* PROBLEM DESCRIPTION *
Give back exactly the lines from the start of the listing to the line containing "return m, nt, bs", inclusive, and nothing beyond them.
[Begin MATERIAL SUPPLIED]
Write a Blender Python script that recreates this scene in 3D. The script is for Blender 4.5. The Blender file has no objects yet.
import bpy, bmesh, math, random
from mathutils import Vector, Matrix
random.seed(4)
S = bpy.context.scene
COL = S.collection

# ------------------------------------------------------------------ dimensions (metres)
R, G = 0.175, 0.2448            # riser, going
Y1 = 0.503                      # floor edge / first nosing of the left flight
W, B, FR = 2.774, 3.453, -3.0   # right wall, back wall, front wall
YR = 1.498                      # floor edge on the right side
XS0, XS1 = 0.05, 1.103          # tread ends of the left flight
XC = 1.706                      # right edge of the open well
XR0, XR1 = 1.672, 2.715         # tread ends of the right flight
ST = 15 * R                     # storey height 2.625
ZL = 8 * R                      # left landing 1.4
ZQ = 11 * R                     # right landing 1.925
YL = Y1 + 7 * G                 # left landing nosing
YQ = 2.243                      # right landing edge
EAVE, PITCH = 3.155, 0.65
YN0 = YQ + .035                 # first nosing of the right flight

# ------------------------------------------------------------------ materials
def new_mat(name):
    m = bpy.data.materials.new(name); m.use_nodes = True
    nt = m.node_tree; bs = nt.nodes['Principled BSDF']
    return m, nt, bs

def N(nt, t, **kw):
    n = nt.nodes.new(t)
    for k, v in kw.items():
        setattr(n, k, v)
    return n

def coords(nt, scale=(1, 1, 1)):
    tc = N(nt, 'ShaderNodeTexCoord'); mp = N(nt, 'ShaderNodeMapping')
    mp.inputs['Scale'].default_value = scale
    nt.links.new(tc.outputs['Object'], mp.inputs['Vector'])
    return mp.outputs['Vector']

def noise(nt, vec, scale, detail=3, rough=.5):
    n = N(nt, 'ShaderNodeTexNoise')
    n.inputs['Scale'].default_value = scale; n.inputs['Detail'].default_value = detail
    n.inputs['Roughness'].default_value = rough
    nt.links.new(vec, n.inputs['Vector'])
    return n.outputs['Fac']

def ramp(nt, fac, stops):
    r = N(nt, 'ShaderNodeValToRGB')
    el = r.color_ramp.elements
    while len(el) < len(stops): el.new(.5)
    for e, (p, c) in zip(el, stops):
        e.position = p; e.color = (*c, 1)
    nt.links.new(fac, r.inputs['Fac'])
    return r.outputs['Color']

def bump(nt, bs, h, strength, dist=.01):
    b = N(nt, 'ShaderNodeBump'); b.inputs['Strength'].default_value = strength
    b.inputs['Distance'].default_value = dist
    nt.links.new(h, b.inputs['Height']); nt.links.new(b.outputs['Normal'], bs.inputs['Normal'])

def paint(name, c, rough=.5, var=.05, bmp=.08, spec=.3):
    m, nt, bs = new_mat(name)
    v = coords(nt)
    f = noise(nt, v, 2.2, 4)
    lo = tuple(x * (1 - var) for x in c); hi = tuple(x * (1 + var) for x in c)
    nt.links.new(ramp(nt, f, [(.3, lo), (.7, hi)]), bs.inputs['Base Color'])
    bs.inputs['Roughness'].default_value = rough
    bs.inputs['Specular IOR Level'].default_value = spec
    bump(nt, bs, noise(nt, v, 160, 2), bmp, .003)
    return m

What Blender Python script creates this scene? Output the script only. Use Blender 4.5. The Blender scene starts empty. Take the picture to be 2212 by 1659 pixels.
[End MATERIAL SUPPLIED]
* EXERCISE RESPONSE *
Write a Blender Python script that recreates this scene in 3D. The script is for Blender 4.5. The Blender file has no objects yet.
import bpy, bmesh, math, random
from mathutils import Vector, Matrix
random.seed(4)
S = bpy.context.scene
COL = S.collection

# ------------------------------------------------------------------ dimensions (metres)
R, G = 0.175, 0.2448            # riser, going
Y1 = 0.503                      # floor edge / first nosing of the left flight
W, B, FR = 2.774, 3.453, -3.0   # right wall, back wall, front wall
YR = 1.498                      # floor edge on the right side
XS0, XS1 = 0.05, 1.103          # tread ends of the left flight
XC = 1.706                      # right edge of the open well
XR0, XR1 = 1.672, 2.715         # tread ends of the right flight
ST = 15 * R                     # storey height 2.625
ZL = 8 * R                      # left landing 1.4
ZQ = 11 * R                     # right landing 1.925
YL = Y1 + 7 * G                 # left landing nosing
YQ = 2.243                      # right landing edge
EAVE, PITCH = 3.155, 0.65
YN0 = YQ + .035                 # first nosing of the right flight

# ------------------------------------------------------------------ materials
def new_mat(name):
    m = bpy.data.materials.new(name); m.use_nodes = True
    nt = m.node_tree; bs = nt.nodes['Principled BSDF']
    return m, nt, bs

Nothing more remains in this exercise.